## start SOURCE EXCERPT

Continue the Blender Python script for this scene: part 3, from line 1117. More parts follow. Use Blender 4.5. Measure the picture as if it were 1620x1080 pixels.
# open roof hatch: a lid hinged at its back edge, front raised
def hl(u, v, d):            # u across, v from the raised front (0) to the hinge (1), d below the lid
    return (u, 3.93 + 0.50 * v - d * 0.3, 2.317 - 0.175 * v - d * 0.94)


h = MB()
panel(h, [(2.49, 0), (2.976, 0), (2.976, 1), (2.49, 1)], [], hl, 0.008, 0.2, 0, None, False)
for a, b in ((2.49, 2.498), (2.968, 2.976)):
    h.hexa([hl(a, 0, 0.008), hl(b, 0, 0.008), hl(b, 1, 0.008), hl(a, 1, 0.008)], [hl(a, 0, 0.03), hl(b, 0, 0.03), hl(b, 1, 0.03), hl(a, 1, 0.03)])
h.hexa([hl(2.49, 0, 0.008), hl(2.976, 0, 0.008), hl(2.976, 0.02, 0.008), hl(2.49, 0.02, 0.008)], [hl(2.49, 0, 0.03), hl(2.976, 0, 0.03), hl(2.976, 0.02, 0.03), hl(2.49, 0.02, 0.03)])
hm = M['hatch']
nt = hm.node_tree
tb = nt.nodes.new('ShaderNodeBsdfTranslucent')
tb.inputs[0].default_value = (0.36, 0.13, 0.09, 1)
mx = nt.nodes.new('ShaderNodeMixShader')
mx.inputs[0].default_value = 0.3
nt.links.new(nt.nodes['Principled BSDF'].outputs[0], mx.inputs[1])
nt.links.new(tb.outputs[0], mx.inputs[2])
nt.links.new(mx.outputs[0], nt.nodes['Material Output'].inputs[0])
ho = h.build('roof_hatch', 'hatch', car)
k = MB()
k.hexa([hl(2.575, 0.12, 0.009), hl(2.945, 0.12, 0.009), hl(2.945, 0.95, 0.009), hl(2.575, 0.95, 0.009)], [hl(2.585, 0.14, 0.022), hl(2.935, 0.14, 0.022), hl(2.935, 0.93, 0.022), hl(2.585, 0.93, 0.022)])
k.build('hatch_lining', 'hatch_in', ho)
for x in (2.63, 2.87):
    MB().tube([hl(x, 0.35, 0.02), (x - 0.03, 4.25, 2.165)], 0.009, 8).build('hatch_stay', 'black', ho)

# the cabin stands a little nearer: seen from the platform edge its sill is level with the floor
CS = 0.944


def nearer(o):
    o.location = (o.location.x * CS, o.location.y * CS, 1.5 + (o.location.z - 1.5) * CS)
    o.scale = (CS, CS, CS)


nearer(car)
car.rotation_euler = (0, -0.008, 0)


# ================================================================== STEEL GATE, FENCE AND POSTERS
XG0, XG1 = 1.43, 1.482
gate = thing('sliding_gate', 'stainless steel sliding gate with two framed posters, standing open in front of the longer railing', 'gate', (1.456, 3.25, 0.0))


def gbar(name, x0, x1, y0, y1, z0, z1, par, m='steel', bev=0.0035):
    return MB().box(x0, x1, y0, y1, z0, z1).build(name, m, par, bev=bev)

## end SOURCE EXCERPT

**STATED EXERCISE**. Using the material above, quote the first line and each line after it, stopping at and including the line that holds "return (u, 3.93".

**TASK SOLUTION**.
Continue the Blender Python script for this scene: part 3, from line 1117. More parts follow. Use Blender 4.5. Measure the picture as if it were 1620x1080 pixels.
# open roof hatch: a lid hinged at its back edge, front raised
def hl(u, v, d):            # u across, v from the raised front (0) to the hinge (1), d below the lid
    return (u, 3.93 + 0.50 * v - d * 0.3, 2.317 - 0.175 * v - d * 0.94)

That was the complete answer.